I have always had a similar issue with my TL922 on the CW portion of 80
and the low end of 160. I too checked everything, including the
capacitance of the padder, and found nothing wrong. I finally replaced
the padders with higher value cspscitors. Now it tunes properly, but it
makes slightly less power than I think it should on these bands. My
suspicion is that there is insufficient inductance. Since I don't have
an antenna for these bands at present, I haven't bothered with it.
FWIW, I have directly grounded the grids, but I don't see why that
should affect the plate circuit.
If it matters, my amp is the 200/220/240v model originally sold in
Japan, and the tubes are the original Eimac tubes.
73,
Vic, 4X6GP
Rehovot, Israel
Formerly K2VCO
http://www.qsl.net/k2vco/
On 17 Sep 2016 20:59, Jim Thomson wrote:
Date: Wed, 14 Sep 2016 23:20:48 -0400 From: K2CB <k2cb@comcast.net>
To: Amps@contesting.com Subject: [Amps] TL-922 80m load issue Helping
a friend with a TL-922.
On 80m, it is suffering from not enough loading capacitance. The peak
at low drive levels is at 1. If driven to 1kw the peak it not
attainable, as it appears to be past the lower limit.

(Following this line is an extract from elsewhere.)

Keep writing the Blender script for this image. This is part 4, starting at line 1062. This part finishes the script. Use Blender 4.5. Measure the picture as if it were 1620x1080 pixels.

I suspected that maybe the padding capacitor for 80m, or its
associated band switch wiring failed Also the second portion of the
load variable cap which is switched in for 80m. All tested good,
including the band switch.
The issue seemed to begin when both tubes were replaced with new RFP
3-500ZG tubes. At that time the 4.7k resistors and 470uh inductors on
the grids were replaced. The original external wire wound style
inductors were NLA, so standard sealed resistor-like style 470uh
inductors were used.
On the upside, the amp now does 1000w with only 50w drive now. So
with that in mind, I wonder if the lower drive requirement is
related to the "lack of sufficient loading" ?
I recall reading in the past that directly grounding the grids
requires increased drive. Thus my suspicion that the new inductors
may be the culprit.
Could the lower drive condition be related to the lack of sufficient
loading capacitance?
Eric K2CB
## The RFP 3-500ZG tubes are MU= 200. The eimac 3-500Z is
MU=130 The RFP version will draw LESS idle current for a given
amount of bias V.
## Directly grounding the grids results in LESS drive required.
With all 6 x grid pins bonded directly to the chassis with wide
copper strap, you will see a drive reduction of 20-25 watts. Get
rid of the caps from each grid to chassis..and ditto with the choke
from grid to chassis...you dont need em. The amp will be far more
stable with the 6 x grid pins bonded to chassis. Directly
grounding the grids has been done at least 2 dozen times that I know
of..all on TL-922s..and all report the same results, 20-25 watts less
drive required. ( ditto with drake L4B, SB-220, henry anps etc, etc)
## The original idea with the grid caps + chokes was a NFB idea. Its
fubar at best..plus you then get a dc Vdrop across each choke =
unwanted, varying bias..on top of the normal regulated bias.
## since the xcvr now has to put out 20-25 watts less power, the
IMD on the xcvr will improve by quite a bit, so the drive signal to
the amp is now cleaner, resulting in a cleaner IMD from the output
of the amp. ( esp on run of the mill 100 w xcvrs).
## IF you have an LCR meter, easy matter to measure the capacitance
of the 80m padder. Ok, what about 160m ?? Even if he doesnt use that
band, you might want to check 160m.. into a dummy load. The
problem is either the padder, bandswitch..or both.